Last year during my father-in-law's visit, we were chatting after dinner about how they used to live when he grew up in China. The story he told was very fascinating! It was around year 1920, Nanjing, China:
"We have no electricity. At night, we lit kerosene lamps. There's no toilet or sewage, instead we use wooden basins in an out-house shared by adjacent families in the same quarter. Every day before dawn, peasants from the countryside will arrive with mull cart and collect those wastes. In exchange, they give us firewoods that we use to cook. Those wastes were turned into composts that fertilize their fields."
"There was no running water and we used two different sources of waters - from the well and from the river. Well water is only good for washing and bathing. For cooking and drinking, we boil water from the river."
Since China already have cities of similar population like Nanjing in 800 AD, the mechanisms needed to support urban life must have already existed by then. How different was a life in 800 AD, compared with 1920? I suspect not very much. I forgot to ask him how they started a fire, perhaps using matches? And perhaps using matches to start a fire was the one of the few things that had changed since. Other changes would be kerosene and the new world crops that were introduced to China around 1700 AD - vegetables with funny names in Chinese (sometimes in English too), like potatoes, tomatoes, peanuts and corns.
No change is not necessarily a bad thing. A way of life that does not change for a thousand years can probably last another thousand years, although not necessarily on an upward path. According to a Cambridge economic historian, China today's GDP finally matches up its previous record, set at 800 AD. Go figure what had happened between 800 and 2007.

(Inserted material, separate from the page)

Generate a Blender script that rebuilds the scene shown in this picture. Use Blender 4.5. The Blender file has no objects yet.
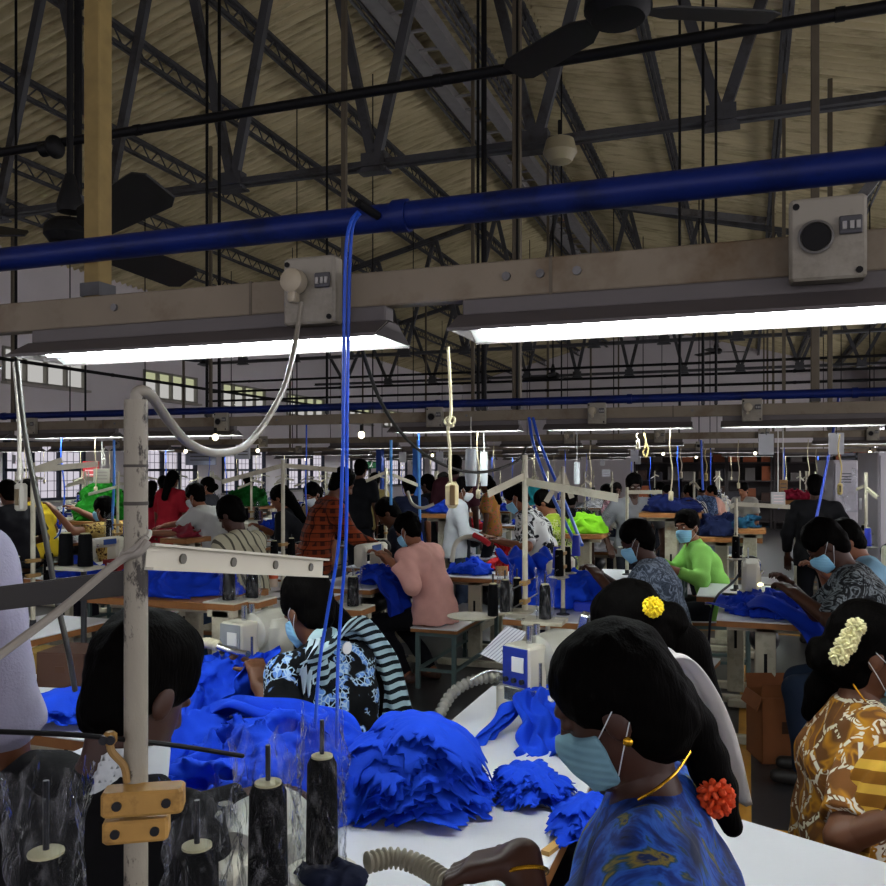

How does our our modern live compare? The energy sources it depends on will be gone in 30 or 150 years, based on the most pessimistic or optimistic estimates, not to mention global warming, rising population, depleted resources and food supplies. If we get rid of the things we can live without - air conditioners, big screen TVs, dryers and only keep one car, how many years can we add to the 30, or 150 years estimate? Another 100? Are we willing to sacrifice a little, so our children and their children can have a comparable living standard like ours?